The establishment of a system of society based upon the common ownership and democratic control of the means and instruments for producing and distributing wealth by and in the interest of the whole community.

Declaration of Principles

THE SOCIALIST PARTY OF GREAT BRITAIN HOLDS:

1. That society as at present constituted is based upon the ownership of the means of living (ie land, factories, railways, etc.) by the capitalist or master class, and the consequent enslavement of the working class, by whose labour alone wealth is produced.

2. That in society, therefore, there is an antagonism of interests, manifesting itself as a class struggle, between those who possess but do not produce and those who produce but do not possess.

3.That this antagonism can be abolished only by the emancipation of the working class from the domination of the master class, by the conversion into common property of society of the means of production and distribution, and their democratic control by the whole people.

4. That as in the order of social evolution the working class is the last class to achieve its freedom, the emancipation of the working class will involve the emancipation of all mankind without distinction of race or sex.

5. That this emancipation must be the work of the working class itself.

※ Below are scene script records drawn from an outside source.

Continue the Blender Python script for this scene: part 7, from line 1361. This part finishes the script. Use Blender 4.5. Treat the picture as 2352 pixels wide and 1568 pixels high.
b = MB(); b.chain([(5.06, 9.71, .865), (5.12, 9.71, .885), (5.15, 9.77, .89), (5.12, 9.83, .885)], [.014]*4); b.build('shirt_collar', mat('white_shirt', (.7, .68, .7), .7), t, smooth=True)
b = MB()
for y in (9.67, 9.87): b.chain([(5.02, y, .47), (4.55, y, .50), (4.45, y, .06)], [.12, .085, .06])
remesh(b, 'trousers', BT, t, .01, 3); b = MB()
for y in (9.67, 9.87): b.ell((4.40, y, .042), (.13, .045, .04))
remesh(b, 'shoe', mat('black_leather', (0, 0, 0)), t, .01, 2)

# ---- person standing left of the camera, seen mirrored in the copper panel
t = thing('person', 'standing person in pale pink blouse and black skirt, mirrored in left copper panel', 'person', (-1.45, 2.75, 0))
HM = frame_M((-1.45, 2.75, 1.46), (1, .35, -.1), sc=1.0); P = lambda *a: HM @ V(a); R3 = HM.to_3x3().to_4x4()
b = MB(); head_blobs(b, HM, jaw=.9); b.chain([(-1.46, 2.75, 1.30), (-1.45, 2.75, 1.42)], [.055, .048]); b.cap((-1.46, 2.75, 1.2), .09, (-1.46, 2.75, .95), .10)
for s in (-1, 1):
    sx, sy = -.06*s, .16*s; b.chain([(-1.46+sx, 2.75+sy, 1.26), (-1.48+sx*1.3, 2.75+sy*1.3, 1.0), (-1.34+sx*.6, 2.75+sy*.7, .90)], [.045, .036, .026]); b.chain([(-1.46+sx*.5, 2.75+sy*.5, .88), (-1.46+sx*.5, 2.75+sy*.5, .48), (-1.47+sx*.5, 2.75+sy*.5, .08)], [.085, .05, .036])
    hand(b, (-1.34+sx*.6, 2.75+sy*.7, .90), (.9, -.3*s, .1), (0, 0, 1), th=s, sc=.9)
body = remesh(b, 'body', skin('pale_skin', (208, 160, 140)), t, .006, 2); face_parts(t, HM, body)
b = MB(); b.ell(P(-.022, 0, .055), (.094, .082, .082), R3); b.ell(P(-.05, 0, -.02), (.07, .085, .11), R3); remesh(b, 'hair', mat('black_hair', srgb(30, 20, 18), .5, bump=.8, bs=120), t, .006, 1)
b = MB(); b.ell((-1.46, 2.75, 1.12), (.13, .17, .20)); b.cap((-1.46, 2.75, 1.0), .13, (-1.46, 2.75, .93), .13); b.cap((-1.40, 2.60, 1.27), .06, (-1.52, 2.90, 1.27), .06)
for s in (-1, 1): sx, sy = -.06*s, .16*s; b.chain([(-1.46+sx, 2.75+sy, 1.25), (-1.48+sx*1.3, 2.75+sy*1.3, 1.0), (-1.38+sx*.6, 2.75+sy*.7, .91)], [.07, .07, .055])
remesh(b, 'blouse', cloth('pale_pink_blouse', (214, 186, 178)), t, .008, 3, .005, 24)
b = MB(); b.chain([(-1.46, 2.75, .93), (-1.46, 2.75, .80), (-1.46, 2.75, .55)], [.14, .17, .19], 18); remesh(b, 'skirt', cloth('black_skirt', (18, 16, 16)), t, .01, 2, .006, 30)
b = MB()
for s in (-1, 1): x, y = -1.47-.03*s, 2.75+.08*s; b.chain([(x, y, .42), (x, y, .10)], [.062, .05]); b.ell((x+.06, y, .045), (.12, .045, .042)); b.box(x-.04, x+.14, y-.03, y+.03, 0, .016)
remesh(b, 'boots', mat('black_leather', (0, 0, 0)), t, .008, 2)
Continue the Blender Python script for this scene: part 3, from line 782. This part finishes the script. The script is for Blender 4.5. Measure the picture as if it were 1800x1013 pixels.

6. That as the machinery of government, including the armed forces of the nation, exists only to conserve the monopoly by the capitalist class of the wealth taken from the workers, the working class must organise consciously and politically for the conquest of the powers of government, national and local, in order that this machinery, including these forces, may be converted from an instrument of oppression into the agent of emancipation and the overthrow of privilege, aristocratic and plutocratic.

7. That as all political parties are but the expression of class interests, and as the interest of the working class is diametrically opposed to the interests of all sections of the master class, the party seeking working class emancipation must be hostile to every other party.

8. The Socialist Party of Great Britain, therefore, enters the field of political action determined to wage war against all other political parties, whether alleged labour or avowedly capitalist, and calls upon the members of the working class of this country to muster under its banner to the end that a speedy termination may be wrought to the system which deprives them of the fruits of their labour, and that poverty may give place to comfort, privilege to equality, and slavery to freedom.